JAKARTA - Pengamat transportasi, Cecep Handoko menilai pembatalan rencana pemisahan tempat duduk pria dan wanita di dalam angkot oleh Pemprov DKI Jakarta merupakan hal tepat.
Sebab, menurut Cecep, terpisahnya kursi penumpang pria dan wanita belum tentu efektif dalam mencegah pelecehan seksual.
"Kami mengeapresiasi kebijakan pembatalan pemisahan tempat duduk pria dan wanita di angkot tersebut. Kebijakan pemisahan tempat duduk penumpang belum efektif untuk mencegah tindak pelecehan seksual," kata Cecep dalam keterangannya, Kamis, 14 Juli.
Cecep memandang, Dinas Perhubungan DKI cukup menguatkan kebijakan penanganan kemanan penumpang angkutan umum yang sudah ada.
Penguatan kebijakan yang sudah ada diperkuat. Sehingga ruang terjadinya pelecehan seksual di ruang publik semakin sempit," ucap Cecep.
Saat ini, Pemprov DKI telah memembentuk POS Sahabat Perempuan dan Anak (POS SAPA) di Moda Transportasi yang di dalamnya dilengkapi dengan nomor aduan 112. Petugas yang melayani nomor aduan diklaim sudah terlatih dalam menangani kasus-kasus terkait.

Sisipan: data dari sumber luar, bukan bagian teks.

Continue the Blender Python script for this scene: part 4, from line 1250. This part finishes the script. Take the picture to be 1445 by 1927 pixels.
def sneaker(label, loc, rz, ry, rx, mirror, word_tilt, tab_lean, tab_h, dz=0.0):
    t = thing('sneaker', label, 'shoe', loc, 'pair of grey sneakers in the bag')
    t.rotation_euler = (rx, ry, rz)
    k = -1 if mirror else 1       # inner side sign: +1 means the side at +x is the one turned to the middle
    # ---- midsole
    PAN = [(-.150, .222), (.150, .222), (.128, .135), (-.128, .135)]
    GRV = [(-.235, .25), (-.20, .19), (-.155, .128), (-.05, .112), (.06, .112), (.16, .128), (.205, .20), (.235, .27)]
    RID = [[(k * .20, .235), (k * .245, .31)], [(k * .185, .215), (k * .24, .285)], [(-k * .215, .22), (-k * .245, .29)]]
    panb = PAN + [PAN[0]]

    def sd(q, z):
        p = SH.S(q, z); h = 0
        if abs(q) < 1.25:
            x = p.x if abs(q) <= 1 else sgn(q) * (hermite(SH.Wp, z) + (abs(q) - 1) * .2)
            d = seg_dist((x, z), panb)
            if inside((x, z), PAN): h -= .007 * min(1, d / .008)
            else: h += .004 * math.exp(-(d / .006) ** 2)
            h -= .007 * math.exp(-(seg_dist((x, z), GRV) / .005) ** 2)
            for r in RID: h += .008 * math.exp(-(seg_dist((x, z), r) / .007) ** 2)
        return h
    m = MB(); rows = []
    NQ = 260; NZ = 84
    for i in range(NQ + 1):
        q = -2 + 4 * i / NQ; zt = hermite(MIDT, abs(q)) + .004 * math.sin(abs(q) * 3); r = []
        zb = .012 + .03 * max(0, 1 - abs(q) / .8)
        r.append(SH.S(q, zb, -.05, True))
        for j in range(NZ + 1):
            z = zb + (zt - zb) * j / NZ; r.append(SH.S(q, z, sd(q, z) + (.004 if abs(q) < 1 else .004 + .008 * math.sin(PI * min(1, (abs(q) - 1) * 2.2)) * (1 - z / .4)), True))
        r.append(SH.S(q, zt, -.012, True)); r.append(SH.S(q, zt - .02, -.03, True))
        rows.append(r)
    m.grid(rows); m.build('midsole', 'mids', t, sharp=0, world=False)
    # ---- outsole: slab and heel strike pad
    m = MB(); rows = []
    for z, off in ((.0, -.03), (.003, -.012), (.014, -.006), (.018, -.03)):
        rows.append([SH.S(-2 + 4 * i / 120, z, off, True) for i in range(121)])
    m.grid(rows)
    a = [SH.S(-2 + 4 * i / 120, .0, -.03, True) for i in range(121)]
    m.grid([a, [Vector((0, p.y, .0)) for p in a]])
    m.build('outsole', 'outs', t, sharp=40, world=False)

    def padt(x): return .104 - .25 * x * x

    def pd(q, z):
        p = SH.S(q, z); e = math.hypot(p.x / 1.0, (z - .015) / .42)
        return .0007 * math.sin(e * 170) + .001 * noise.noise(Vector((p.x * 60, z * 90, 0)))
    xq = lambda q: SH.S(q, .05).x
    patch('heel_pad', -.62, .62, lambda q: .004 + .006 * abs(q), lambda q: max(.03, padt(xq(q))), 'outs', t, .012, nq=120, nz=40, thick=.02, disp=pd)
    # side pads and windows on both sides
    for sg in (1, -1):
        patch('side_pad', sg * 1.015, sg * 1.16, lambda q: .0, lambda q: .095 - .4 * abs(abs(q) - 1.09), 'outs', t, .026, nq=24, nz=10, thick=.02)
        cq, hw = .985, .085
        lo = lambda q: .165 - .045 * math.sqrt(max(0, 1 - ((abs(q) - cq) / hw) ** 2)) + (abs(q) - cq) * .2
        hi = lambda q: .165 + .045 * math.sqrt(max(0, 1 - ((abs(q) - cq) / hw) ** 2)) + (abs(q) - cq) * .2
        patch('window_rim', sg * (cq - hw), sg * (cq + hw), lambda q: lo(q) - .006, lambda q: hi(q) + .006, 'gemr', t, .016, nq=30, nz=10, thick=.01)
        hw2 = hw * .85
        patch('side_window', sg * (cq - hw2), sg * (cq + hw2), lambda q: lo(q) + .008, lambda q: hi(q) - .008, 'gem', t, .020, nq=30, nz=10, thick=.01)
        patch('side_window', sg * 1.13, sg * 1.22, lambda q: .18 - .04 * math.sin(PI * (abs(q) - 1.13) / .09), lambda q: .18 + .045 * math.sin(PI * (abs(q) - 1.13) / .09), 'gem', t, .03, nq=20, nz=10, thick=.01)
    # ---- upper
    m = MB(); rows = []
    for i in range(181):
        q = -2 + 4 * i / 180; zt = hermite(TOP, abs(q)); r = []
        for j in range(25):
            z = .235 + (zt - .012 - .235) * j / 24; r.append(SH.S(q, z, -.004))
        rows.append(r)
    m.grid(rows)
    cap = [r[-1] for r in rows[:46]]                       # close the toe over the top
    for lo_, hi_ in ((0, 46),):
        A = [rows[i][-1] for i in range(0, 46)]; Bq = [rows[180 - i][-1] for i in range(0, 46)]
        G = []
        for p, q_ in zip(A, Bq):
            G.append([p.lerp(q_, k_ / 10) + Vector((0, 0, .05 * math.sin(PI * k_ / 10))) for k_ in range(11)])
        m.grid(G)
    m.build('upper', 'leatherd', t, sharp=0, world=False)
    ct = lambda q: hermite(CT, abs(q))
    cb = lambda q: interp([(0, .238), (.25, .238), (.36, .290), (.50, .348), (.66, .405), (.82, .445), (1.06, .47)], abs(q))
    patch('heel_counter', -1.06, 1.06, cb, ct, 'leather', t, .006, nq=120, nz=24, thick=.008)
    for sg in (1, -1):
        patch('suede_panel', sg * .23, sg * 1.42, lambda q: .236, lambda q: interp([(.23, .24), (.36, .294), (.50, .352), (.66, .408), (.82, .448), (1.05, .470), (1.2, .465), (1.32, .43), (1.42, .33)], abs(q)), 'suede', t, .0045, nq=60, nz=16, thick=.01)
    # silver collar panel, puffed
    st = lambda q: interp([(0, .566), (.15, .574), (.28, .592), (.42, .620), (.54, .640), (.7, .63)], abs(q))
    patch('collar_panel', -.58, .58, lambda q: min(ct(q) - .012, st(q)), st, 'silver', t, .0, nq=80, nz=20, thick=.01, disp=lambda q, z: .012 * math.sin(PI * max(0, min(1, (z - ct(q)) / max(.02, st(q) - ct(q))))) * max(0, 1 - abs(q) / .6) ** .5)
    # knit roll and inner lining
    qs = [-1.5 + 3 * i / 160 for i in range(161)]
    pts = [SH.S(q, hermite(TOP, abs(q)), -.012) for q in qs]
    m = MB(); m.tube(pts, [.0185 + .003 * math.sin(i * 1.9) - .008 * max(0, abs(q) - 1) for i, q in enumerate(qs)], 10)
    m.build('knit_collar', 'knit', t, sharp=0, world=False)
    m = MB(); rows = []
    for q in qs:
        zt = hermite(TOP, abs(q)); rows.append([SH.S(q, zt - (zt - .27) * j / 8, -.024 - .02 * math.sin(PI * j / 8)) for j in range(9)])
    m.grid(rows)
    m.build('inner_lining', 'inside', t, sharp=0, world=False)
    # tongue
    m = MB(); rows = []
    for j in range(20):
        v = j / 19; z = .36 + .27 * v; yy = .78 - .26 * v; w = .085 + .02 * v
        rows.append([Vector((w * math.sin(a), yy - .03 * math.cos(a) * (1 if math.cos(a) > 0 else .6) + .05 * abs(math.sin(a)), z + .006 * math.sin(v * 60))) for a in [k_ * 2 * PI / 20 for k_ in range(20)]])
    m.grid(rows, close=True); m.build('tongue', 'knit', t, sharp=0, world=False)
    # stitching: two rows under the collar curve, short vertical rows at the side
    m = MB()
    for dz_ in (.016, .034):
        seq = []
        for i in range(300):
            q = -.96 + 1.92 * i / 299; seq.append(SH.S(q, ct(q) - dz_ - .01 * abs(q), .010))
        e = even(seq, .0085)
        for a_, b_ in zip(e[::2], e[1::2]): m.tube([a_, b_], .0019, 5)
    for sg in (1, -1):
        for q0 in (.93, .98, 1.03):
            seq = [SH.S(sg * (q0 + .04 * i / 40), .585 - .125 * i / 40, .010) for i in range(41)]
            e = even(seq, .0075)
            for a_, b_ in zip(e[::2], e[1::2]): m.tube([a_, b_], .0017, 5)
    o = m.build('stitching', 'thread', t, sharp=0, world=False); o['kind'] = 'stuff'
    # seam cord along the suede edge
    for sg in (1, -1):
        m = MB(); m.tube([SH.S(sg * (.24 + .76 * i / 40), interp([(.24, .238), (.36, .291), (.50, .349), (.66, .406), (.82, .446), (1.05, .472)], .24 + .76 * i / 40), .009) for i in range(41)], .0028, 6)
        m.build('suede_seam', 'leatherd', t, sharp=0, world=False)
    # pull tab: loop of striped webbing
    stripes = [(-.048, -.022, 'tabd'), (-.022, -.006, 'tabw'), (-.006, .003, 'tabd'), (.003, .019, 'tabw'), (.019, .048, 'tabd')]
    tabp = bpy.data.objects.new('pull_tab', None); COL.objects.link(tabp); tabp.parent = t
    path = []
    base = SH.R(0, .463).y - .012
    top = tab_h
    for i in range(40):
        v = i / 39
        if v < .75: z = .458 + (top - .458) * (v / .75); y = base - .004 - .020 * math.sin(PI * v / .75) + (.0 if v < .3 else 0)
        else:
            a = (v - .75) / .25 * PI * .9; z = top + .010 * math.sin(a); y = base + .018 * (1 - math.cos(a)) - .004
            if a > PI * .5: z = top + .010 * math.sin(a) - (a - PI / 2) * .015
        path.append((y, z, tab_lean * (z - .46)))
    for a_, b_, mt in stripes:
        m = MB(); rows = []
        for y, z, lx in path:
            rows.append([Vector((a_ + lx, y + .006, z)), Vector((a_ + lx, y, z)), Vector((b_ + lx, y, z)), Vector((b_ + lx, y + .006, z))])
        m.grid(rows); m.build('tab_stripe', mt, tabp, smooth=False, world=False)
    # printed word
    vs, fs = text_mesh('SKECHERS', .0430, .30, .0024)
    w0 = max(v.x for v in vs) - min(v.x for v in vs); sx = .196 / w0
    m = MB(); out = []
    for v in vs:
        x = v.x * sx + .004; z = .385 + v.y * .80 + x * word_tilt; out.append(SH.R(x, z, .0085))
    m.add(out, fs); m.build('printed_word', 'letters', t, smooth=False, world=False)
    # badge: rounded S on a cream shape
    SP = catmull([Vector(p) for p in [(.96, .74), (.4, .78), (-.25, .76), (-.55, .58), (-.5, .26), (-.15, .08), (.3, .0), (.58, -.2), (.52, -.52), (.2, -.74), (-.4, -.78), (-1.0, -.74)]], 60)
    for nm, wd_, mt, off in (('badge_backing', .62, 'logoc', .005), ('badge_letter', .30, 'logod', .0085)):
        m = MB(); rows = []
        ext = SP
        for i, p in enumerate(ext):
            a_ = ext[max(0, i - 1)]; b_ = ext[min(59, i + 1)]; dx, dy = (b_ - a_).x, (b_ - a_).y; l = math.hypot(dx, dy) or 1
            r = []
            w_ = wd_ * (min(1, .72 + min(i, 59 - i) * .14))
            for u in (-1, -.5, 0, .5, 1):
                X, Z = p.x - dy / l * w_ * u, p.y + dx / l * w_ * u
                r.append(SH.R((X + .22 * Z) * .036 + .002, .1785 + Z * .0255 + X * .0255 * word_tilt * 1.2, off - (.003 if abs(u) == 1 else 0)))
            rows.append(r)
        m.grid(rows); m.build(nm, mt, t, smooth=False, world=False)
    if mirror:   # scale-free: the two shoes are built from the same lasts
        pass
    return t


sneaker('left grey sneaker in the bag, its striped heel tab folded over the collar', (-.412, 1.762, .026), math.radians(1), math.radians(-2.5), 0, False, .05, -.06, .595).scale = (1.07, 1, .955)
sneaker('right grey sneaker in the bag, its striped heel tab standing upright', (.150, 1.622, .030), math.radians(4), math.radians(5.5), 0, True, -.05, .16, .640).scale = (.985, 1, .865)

Fasilitas POS SAPA tersebut sudah terdapat di 23 halte Transjakarta, 13 stasiun MRT dan 6 stasiun LRT. Ke depan, POS SAPA akan terus ditambahkan termasuk menjangkau layanan angkot.
"Ke depannya, POS SAPA harus terus ditambah jumlahnya guna menjangkau layanan angkot, begitu juga harus ada CCTV di angkot yang terintegrasi control room smart city DKI Jakarta," ujar Cecep.
"Kemudian pelatihan Pengemudi Jaklingko khusus angkot dalam melakukan upaya pencegahan dini tindak kejahatan juga perlu diperkuat," tambahnya.
BACA JUGA:
Sebelumnya, Dinas Perhubungan (Dishub) DKI Jakarta membatalkan penerapan pemisahan tempat duduk antara laki-laki dan perempuan di angkot. Menurut Kepala Dishub DKI Jakarta Syafrin Liputo, kebijakan tersebut untuk saat ini belum bisa dilaksanakan.
"Dengan mempertimbangkan kondisi yang ada di dalam masyarakat, terhadap wacana pemisahan penumpang laki-laki dan perempuan di dalam angkot saat ini belum dapat dilaksanakan," kata Syafrin pada wartawan, Rabu, 13 Juli.
Salah satu caranya adalah mengkaji rencana pengadaan angkutan kota (angkot) khusus perempuan. "Dishub DKI Jakarta akan membuat regulasi komprehensif untuk angkot dan transportasi publik di Jakarta, antara lain mengkaji lebih lanjut ide terkait angkot atau mikrotrans khusus perempuan," ungkap Syafrin.
Selain itu, Syafrin juga mewajibkan setiap transportasi umum di Jakarta untuk memasang stiker yang menampilkan nomor darurat sebagai aduan pelecehan, 112, di tempat yang terlihat jelas oleh seluruh penumpang.